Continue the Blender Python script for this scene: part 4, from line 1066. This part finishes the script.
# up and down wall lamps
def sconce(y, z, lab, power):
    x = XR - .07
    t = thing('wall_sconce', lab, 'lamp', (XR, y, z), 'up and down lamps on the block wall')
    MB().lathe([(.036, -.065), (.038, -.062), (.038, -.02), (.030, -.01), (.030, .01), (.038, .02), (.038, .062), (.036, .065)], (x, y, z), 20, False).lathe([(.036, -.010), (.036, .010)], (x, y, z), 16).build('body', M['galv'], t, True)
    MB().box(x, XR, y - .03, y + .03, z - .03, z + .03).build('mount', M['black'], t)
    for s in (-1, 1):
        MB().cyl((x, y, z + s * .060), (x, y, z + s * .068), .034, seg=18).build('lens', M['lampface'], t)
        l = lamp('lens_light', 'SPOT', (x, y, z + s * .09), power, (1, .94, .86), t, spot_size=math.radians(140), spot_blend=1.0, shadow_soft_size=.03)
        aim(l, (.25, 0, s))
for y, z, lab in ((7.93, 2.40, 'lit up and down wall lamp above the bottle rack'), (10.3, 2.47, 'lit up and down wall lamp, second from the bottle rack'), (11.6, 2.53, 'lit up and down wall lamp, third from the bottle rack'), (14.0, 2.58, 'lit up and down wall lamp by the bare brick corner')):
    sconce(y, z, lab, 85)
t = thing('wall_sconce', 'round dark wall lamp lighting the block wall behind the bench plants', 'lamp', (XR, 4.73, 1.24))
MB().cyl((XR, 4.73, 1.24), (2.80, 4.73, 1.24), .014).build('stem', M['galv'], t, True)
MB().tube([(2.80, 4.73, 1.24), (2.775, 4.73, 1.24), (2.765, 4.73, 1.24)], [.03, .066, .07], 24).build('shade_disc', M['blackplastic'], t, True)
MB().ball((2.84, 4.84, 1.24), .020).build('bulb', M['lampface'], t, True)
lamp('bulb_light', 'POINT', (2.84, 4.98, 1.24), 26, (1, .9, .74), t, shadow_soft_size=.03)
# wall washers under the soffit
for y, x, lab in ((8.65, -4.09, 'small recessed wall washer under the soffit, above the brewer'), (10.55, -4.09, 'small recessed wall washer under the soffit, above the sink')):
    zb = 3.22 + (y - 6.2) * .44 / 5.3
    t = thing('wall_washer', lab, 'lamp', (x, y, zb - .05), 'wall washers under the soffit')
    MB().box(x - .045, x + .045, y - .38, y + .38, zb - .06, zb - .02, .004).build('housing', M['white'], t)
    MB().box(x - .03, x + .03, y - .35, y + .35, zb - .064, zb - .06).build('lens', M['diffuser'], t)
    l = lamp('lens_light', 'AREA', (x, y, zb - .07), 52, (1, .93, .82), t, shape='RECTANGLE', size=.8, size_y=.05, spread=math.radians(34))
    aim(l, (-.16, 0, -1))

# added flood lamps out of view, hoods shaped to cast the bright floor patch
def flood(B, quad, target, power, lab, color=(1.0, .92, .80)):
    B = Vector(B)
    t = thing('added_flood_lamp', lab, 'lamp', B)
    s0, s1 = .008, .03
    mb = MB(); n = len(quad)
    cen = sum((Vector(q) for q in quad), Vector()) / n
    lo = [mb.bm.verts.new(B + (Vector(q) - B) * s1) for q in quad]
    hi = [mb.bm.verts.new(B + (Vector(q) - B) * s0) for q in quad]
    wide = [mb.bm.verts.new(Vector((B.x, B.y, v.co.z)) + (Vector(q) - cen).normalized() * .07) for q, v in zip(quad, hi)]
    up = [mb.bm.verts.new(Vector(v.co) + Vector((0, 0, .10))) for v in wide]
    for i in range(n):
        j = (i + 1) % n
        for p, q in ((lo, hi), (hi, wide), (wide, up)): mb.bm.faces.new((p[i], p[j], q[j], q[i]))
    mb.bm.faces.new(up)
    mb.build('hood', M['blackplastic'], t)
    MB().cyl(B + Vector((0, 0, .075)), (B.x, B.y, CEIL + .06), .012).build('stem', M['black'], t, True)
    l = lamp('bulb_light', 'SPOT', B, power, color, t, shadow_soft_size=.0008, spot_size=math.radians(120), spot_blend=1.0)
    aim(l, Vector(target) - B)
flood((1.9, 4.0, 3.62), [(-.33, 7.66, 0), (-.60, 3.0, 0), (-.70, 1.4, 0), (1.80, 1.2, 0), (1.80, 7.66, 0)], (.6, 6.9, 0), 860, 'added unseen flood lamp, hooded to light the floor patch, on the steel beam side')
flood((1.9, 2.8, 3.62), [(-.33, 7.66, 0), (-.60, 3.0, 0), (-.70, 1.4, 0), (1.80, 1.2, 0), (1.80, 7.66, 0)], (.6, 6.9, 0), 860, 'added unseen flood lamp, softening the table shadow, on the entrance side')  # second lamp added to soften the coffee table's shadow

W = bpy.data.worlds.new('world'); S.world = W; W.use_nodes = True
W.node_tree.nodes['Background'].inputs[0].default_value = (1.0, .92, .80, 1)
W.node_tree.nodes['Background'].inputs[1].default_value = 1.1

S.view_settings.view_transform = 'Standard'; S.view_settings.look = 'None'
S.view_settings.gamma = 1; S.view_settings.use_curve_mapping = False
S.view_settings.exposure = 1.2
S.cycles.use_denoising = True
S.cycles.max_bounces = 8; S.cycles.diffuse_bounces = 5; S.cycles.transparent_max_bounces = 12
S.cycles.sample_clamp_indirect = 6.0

■ ■ ■ ■ ■

SHORT EXERCISE: Each line in the material above must be retyped without alteration.

FINISHED ANSWER:
Continue the Blender Python script for this scene: part 4, from line 1066. This part finishes the script.
# up and down wall lamps
def sconce(y, z, lab, power):
    x = XR - .07
    t = thing('wall_sconce', lab, 'lamp', (XR, y, z), 'up and down lamps on the block wall')
    MB().lathe([(.036, -.065), (.038, -.062), (.038, -.02), (.030, -.01), (.030, .01), (.038, .02), (.038, .062), (.036, .065)], (x, y, z), 20, False).lathe([(.036, -.010), (.036, .010)], (x, y, z), 16).build('body', M['galv'], t, True)
    MB().box(x, XR, y - .03, y + .03, z - .03, z + .03).build('mount', M['black'], t)
    for s in (-1, 1):
        MB().cyl((x, y, z + s * .060), (x, y, z + s * .068), .034, seg=18).build('lens', M['lampface'], t)
        l = lamp('lens_light', 'SPOT', (x, y, z + s * .09), power, (1, .94, .86), t, spot_size=math.radians(140), spot_blend=1.0, shadow_soft_size=.03)
        aim(l, (.25, 0, s))
for y, z, lab in ((7.93, 2.40, 'lit up and down wall lamp above the bottle rack'), (10.3, 2.47, 'lit up and down wall lamp, second from the bottle rack'), (11.6, 2.53, 'lit up and down wall lamp, third from the bottle rack'), (14.0, 2.58, 'lit up and down wall lamp by the bare brick corner')):
    sconce(y, z, lab, 85)
t = thing('wall_sconce', 'round dark wall lamp lighting the block wall behind the bench plants', 'lamp', (XR, 4.73, 1.24))
MB().cyl((XR, 4.73, 1.24), (2.80, 4.73, 1.24), .014).build('stem', M['galv'], t, True)
MB().tube([(2.80, 4.73, 1.24), (2.775, 4.73, 1.24), (2.765, 4.73, 1.24)], [.03, .066, .07], 24).build('shade_disc', M['blackplastic'], t, True)
MB().ball((2.84, 4.84, 1.24), .020).build('bulb', M['lampface'], t, True)
lamp('bulb_light', 'POINT', (2.84, 4.98, 1.24), 26, (1, .9, .74), t, shadow_soft_size=.03)
# wall washers under the soffit
for y, x, lab in ((8.65, -4.09, 'small recessed wall washer under the soffit, above the brewer'), (10.55, -4.09, 'small recessed wall washer under the soffit, above the sink')):
    zb = 3.22 + (y - 6.2) * .44 / 5.3
    t = thing('wall_washer', lab, 'lamp', (x, y, zb - .05), 'wall washers under the soffit')
    MB().box(x - .045, x + .045, y - .38, y + .38, zb - .06, zb - .02, .004).build('housing', M['white'], t)
    MB().box(x - .03, x + .03, y - .35, y + .35, zb - .064, zb - .06).build('lens', M['diffuser'], t)
    l = lamp('lens_light', 'AREA', (x, y, zb - .07), 52, (1, .93, .82), t, shape='RECTANGLE', size=.8, size_y=.05, spread=math.radians(34))
    aim(l, (-.16, 0, -1))

# added flood lamps out of view, hoods shaped to cast the bright floor patch
def flood(B, quad, target, power, lab, color=(1.0, .92, .80)):
    B = Vector(B)
    t = thing('added_flood_lamp', lab, 'lamp', B)
    s0, s1 = .008, .03
    mb = MB(); n = len(quad)
    cen = sum((Vector(q) for q in quad), Vector()) / n
    lo = [mb.bm.verts.new(B + (Vector(q) - B) * s1) for q in quad]
    hi = [mb.bm.verts.new(B + (Vector(q) - B) * s0) for q in quad]
    wide = [mb.bm.verts.new(Vector((B.x, B.y, v.co.z)) + (Vector(q) - cen).normalized() * .07) for q, v in zip(quad, hi)]
    up = [mb.bm.verts.new(Vector(v.co) + Vector((0, 0, .10))) for v in wide]
    for i in range(n):
        j = (i + 1) % n
        for p, q in ((lo, hi), (hi, wide), (wide, up)): mb.bm.faces.new((p[i], p[j], q[j], q[i]))
    mb.bm.faces.new(up)
    mb.build('hood', M['blackplastic'], t)
    MB().cyl(B + Vector((0, 0, .075)), (B.x, B.y, CEIL + .06), .012).build('stem', M['black'], t, True)
    l = lamp('bulb_light', 'SPOT', B, power, color, t, shadow_soft_size=.0008, spot_size=math.radians(120), spot_blend=1.0)
    aim(l, Vector(target) - B)
flood((1.9, 4.0, 3.62), [(-.33, 7.66, 0), (-.60, 3.0, 0), (-.70, 1.4, 0), (1.80, 1.2, 0), (1.80, 7.66, 0)], (.6, 6.9, 0), 860, 'added unseen flood lamp, hooded to light the floor patch, on the steel beam side')
flood((1.9, 2.8, 3.62), [(-.33, 7.66, 0), (-.60, 3.0, 0), (-.70, 1.4, 0), (1.80, 1.2, 0), (1.80, 7.66, 0)], (.6, 6.9, 0), 860, 'added unseen flood lamp, softening the table shadow, on the entrance side')  # second lamp added to soften the coffee table's shadow

W = bpy.data.worlds.new('world'); S.world = W; W.use_nodes = True
W.node_tree.nodes['Background'].inputs[0].default_value = (1.0, .92, .80, 1)
W.node_tree.nodes['Background'].inputs[1].default_value = 1.1

S.view_settings.view_transform = 'Standard'; S.view_settings.look = 'None'
S.view_settings.gamma = 1; S.view_settings.use_curve_mapping = False
S.view_settings.exposure = 1.2
S.cycles.use_denoising = True
S.cycles.max_bounces = 8; S.cycles.diffuse_bounces = 5; S.cycles.transparent_max_bounces = 12
S.cycles.sample_clamp_indirect = 6.0